A bill to transfer control of the St. Louis Police Department from the state to the city is held up in the state Senate.
After upheaval and scandals involving the state-appointed police board, St. Louis’ political and civic leadership and most of its citizens think it’s time for the city to take over. Missouri lawmakers, however, know better. One senator, Jim Lembke of Lemay, characterized St. Louis as “dysfunctional.” Another senator, Rob Schaaf, said he strongly suspected corruption among the St. Louis Board of Aldermen. And hailing from St. Joseph, all the way across the state from St. Louis, how could he be wrong?
In what may be a Missouri record, the legislature is poised this year to overturn — count ‘em — four voter-passed initiatives.
By a vote of 20-14, the Senate on Thursday voted for a bill invalidating many of the provisions and protections of Proposition B, the initiative cracking down on abuses by puppy breeders that Missouri voters approved in November. Supporters bemoaned the complexity of the initiative and said they were pretty sure people didn’t realize what they were voting on.
The House has already approved a bill repealing a 2006 voter-passed initiative allowing the state’s minimum wage to rise if the cost of living increases; action in the Senate is expected soon.

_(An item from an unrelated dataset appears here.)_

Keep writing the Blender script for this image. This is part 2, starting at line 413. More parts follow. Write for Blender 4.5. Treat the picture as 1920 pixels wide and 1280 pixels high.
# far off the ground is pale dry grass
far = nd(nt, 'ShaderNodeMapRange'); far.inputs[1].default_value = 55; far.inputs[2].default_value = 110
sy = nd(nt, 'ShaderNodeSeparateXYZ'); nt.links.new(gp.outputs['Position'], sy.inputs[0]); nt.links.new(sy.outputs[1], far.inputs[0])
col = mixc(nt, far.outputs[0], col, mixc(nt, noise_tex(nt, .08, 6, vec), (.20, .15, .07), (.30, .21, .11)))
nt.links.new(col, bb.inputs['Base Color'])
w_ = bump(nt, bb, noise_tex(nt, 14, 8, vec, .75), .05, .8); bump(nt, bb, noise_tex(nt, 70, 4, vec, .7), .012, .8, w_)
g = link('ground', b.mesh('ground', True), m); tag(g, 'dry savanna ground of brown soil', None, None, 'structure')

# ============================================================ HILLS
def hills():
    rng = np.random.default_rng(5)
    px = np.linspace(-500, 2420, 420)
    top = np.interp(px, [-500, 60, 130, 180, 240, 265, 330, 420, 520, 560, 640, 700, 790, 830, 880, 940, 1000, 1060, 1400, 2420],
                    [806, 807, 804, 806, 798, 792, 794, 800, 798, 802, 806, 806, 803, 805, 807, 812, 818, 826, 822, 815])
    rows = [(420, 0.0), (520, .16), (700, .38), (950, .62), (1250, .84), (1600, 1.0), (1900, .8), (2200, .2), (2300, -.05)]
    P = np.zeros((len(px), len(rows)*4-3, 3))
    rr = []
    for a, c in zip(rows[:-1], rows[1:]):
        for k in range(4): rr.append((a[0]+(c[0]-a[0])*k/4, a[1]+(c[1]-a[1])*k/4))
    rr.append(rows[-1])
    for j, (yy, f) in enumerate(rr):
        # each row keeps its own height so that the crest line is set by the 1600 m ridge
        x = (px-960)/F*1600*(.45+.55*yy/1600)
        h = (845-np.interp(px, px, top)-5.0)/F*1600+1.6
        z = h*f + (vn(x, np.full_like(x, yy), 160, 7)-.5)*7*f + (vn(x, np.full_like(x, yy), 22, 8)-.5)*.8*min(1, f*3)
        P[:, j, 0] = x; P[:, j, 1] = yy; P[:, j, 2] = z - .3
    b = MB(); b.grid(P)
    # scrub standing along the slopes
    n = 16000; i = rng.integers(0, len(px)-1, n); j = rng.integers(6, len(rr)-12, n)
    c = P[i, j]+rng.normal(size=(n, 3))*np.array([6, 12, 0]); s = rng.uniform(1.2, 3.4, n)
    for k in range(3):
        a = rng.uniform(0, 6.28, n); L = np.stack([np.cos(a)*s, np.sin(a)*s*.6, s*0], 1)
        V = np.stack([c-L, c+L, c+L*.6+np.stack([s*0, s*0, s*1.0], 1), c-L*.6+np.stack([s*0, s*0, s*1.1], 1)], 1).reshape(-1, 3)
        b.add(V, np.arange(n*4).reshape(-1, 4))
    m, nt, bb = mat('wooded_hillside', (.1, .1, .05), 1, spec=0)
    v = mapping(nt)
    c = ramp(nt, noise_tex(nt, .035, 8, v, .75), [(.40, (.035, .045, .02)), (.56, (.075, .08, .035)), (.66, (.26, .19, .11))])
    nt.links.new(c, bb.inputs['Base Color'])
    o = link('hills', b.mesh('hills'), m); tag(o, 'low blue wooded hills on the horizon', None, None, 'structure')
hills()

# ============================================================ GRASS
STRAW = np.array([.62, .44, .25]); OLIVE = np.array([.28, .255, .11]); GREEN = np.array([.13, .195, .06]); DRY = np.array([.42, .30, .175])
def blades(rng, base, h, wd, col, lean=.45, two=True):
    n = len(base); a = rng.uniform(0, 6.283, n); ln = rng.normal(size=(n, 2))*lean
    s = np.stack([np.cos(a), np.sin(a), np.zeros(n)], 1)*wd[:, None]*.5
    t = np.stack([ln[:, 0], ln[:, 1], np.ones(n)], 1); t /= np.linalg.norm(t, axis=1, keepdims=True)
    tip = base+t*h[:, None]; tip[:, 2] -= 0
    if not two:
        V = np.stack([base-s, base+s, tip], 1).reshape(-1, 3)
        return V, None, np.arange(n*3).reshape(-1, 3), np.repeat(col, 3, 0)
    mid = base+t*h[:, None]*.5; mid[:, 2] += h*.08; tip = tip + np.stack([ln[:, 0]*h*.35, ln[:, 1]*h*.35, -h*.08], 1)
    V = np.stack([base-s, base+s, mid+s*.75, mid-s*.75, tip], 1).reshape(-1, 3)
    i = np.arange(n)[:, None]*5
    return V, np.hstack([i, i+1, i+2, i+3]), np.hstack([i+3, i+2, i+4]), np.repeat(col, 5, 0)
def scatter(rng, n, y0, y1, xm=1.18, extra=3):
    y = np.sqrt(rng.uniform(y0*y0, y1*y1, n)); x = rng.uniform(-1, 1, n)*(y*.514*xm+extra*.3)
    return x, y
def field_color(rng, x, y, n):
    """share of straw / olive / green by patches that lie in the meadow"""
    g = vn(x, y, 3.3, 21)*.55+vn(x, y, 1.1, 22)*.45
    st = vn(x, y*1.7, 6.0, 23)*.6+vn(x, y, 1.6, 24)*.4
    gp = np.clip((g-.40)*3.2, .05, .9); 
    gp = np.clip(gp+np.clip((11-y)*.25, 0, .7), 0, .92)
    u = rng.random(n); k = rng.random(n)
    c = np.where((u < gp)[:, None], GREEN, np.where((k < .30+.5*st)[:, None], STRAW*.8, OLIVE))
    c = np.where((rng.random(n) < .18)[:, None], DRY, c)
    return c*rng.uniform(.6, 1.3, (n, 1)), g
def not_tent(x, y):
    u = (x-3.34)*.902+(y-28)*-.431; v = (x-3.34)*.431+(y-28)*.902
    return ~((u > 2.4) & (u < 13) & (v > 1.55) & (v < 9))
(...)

Another voter-approved law in the legislature’s sights is the Missouri Clean Energy Initiative, which in 2009 passed in every county in the state except Osage. It calls for 15 percent of the state’s energy to be produced from renewable sources by 2021.
A move is also under way to undo a 1976 voter-approved law that prevents electric utilities from charging customers for a new plant before the plant begins producing energy.

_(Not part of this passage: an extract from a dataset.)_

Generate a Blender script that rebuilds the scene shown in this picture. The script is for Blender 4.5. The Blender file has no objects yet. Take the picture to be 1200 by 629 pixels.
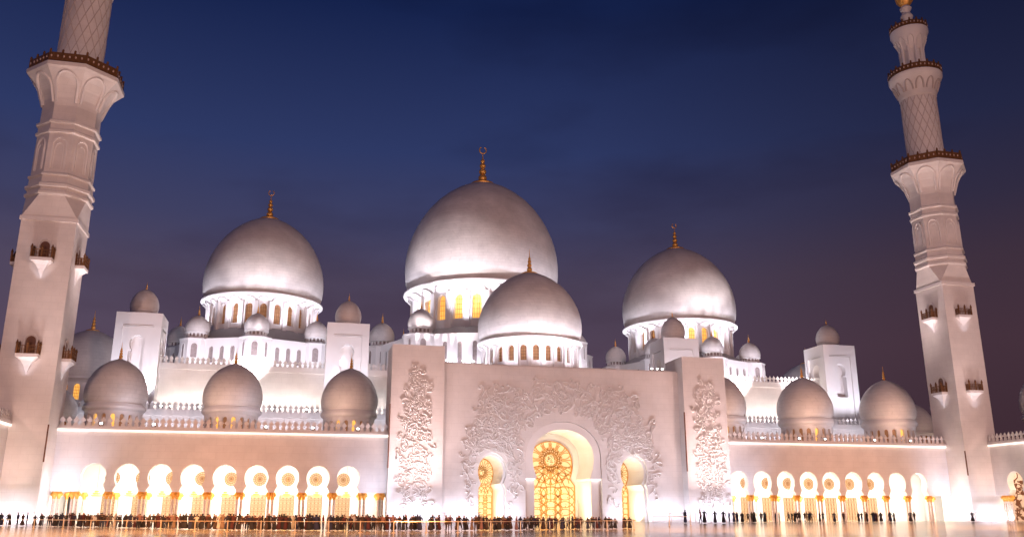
import bpy, math, random
from math import sin, cos, pi, sqrt, radians, atan2
from mathutils import Vector
from mathutils.geometry import tessellate_polygon
random.seed(11)
sc = bpy.context.scene
col = sc.collection
ORG = {}

# ------------------------------------------------------------------ materials
def mat(name, base=(.8,.8,.8), rough=.5, metal=0., emis=None, estr=0., bump=None, noise=0., blocks=None, spec=.5, nscale=.25):
    m = bpy.data.materials.new(name); m.use_nodes = True
    nt = m.node_tree; N = nt.nodes; L = nt.links
    b = N['Principled BSDF']
    b.inputs['Base Color'].default_value = (*base, 1)
    b.inputs['Roughness'].default_value = rough
    b.inputs['Metallic'].default_value = metal
    b.inputs['Specular IOR Level'].default_value = spec
    if emis:
        b.inputs['Emission Color'].default_value = (*emis, 1)
        b.inputs['Emission Strength'].default_value = estr
    geo = N.new('ShaderNodeNewGeometry')
    last = None
    if noise > 0:
        n = N.new('ShaderNodeTexNoise'); n.inputs['Scale'].default_value = nscale; n.inputs['Detail'].default_value = 8
        n.inputs['Roughness'].default_value = .62
        L.new(geo.outputs['Position'], n.inputs['Vector'])
        r = N.new('ShaderNodeMapRange'); r.inputs['From Min'].default_value = .3; r.inputs['From Max'].default_value = .7
        r.inputs['To Min'].default_value = 1-noise; r.inputs['To Max'].default_value = 1+noise*.35
        L.new(n.outputs['Fac'], r.inputs['Value'])
        mx = N.new('ShaderNodeMix'); mx.data_type = 'RGBA'; mx.blend_type = 'MULTIPLY'; mx.inputs['Factor'].default_value = 1
        mx.inputs['A'].default_value = (*base, 1)
        L.new(r.outputs['Result'], mx.inputs['B'])
        last = mx.outputs['Result']
    if blocks:
        w, h, amt = blocks
        sep = N.new('ShaderNodeSeparateXYZ'); L.new(geo.outputs['Position'], sep.inputs[0])
        ad = N.new('ShaderNodeMath'); ad.operation = 'ADD'
        L.new(sep.outputs['X'], ad.inputs[0]); L.new(sep.outputs['Y'], ad.inputs[1])
        cb = N.new('ShaderNodeCombineXYZ'); L.new(ad.outputs[0], cb.inputs['X']); L.new(sep.outputs['Z'], cb.inputs['Y'])
        br = N.new('ShaderNodeTexBrick'); br.inputs['Scale'].default_value = 1
        br.inputs['Brick Width'].default_value = w; br.inputs['Row Height'].default_value = h
        br.inputs['Mortar Size'].default_value = .05; br.inputs['Mortar Smooth'].default_value = .3
        br.inputs['Color1'].default_value = (1,1,1,1); br.inputs['Color2'].default_value = (1-amt*.7,)*3+(1,)
        br.inputs['Mortar'].default_value = (1-amt*1.6,)*3+(1,)
        L.new(cb.outputs[0], br.inputs['Vector'])
        mx2 = N.new('ShaderNodeMix'); mx2.data_type = 'RGBA'; mx2.blend_type = 'MULTIPLY'; mx2.inputs['Factor'].default_value = 1
        if last: L.new(last, mx2.inputs['A'])
        else: mx2.inputs['A'].default_value = (*base, 1)
        L.new(br.outputs['Color'], mx2.inputs['B'])
        last = mx2.outputs['Result']
    if last: L.new(last, b.inputs['Base Color'])
    if bump:
        n2 = N.new('ShaderNodeTexNoise'); n2.inputs['Scale'].default_value = bump[0]; n2.inputs['Detail'].default_value = 5
        L.new(geo.outputs['Position'], n2.inputs['Vector'])
        bp = N.new('ShaderNodeBump'); bp.inputs['Strength'].default_value = bump[1]; bp.inputs['Distance'].default_value = .1
        L.new(n2.outputs['Fac'], bp.inputs['Height']); L.new(bp.outputs[0], b.inputs['Normal'])
    return m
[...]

We shouldn’t get the idea that Missouri lawmakers spend all their time dismantling laws voters wanted passed — or thought they did, anyway. Our elected representatives are perfectly capable of coming up with ideas of their own.
Why, Sen. Jane Cunningham made national news for her innovative proposal to roll back most of the state’s child labor law protections. Age limits and restrictions on the number of hours that children can work are completely “over the top” Cunningham declared.
The national consensus has it that child labor protections are necessary and good. But what does everybody else know? Only the Missouri legislature is always right.